Given Australia’s compulsory preferential voting system, Nate Silver’s proportional swing model may come into play.
why is Crikey not commenting on (and the Greens not pushing), anmd something no nopted in this article, the self-evident fact that in all seats where the candidate does not win on 1st preferences, ie most, all the Greens need do is come SECOND to be guaranteed of winning seat in most of these cases
this fact gives the Greens a lot more creditability and reality as a political force because it is quite plausible under this scenario that they would hold balance of power in house of reps
of course first they have to come second 🙂
but surely if they get people to realise that voting for them in Reps, and ESPECIALLY in THIS election unlike ANY other election in the past, is NOT a wasted vote!!
far far more than ever, in this election, there is huge number of Labour voters who want someone else to vote for, because in most cases, they still won’t want to vote ‘Liberal’
so it seems to me, if the Greens really push and promote this reality, they would greatly increase their primary vote, and hence the probability of their coming second
labour keep thinking that they don’t have to worry about disaffected Labour voters, but that doesn’t hold if they piss off so many that the Greens come second. this is especially in combination with the MOR voters who believe Tony’s crap and go back to the Liberals. then it has a double whammy effect on primary votes
i have even come up with some of the possible advertising … i had better but forgotten
“THIS election, you CAN make a difference.
Vote 1 Greens
To make a difference for Australia and your family.
Greens .. a change for the better.”
===
“Why vote for Tweedledum & Tweedledee?
You can make a real difference in this election.
Vote 1 Greens.
For Australia and your family.”
===
“Tweedledum or Tweedledee for three years.
You really want that?
This time make a difference.
Vote 1 Greens.”
===
“This time, it’s time to make a difference.

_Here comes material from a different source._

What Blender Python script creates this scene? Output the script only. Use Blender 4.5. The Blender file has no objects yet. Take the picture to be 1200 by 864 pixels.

This time, you CAN make a difference.
Vote 1 Greens
Make a difference for Australia and your family”
===
bob … it’s your’s for free 🙂
cheers
don card
disclaimer: i have voted ALP federally for 40 years. this time the only party i would vote for less than the ALP are the Liberals. hence the problem with preferential voting where each vote magically and illogically retains its full value for one preference distribution after another .. like how fair and logical and statistically and mathematically right is that??? (subject of another letter 🙂
rats! typos AND an errant apostrophe!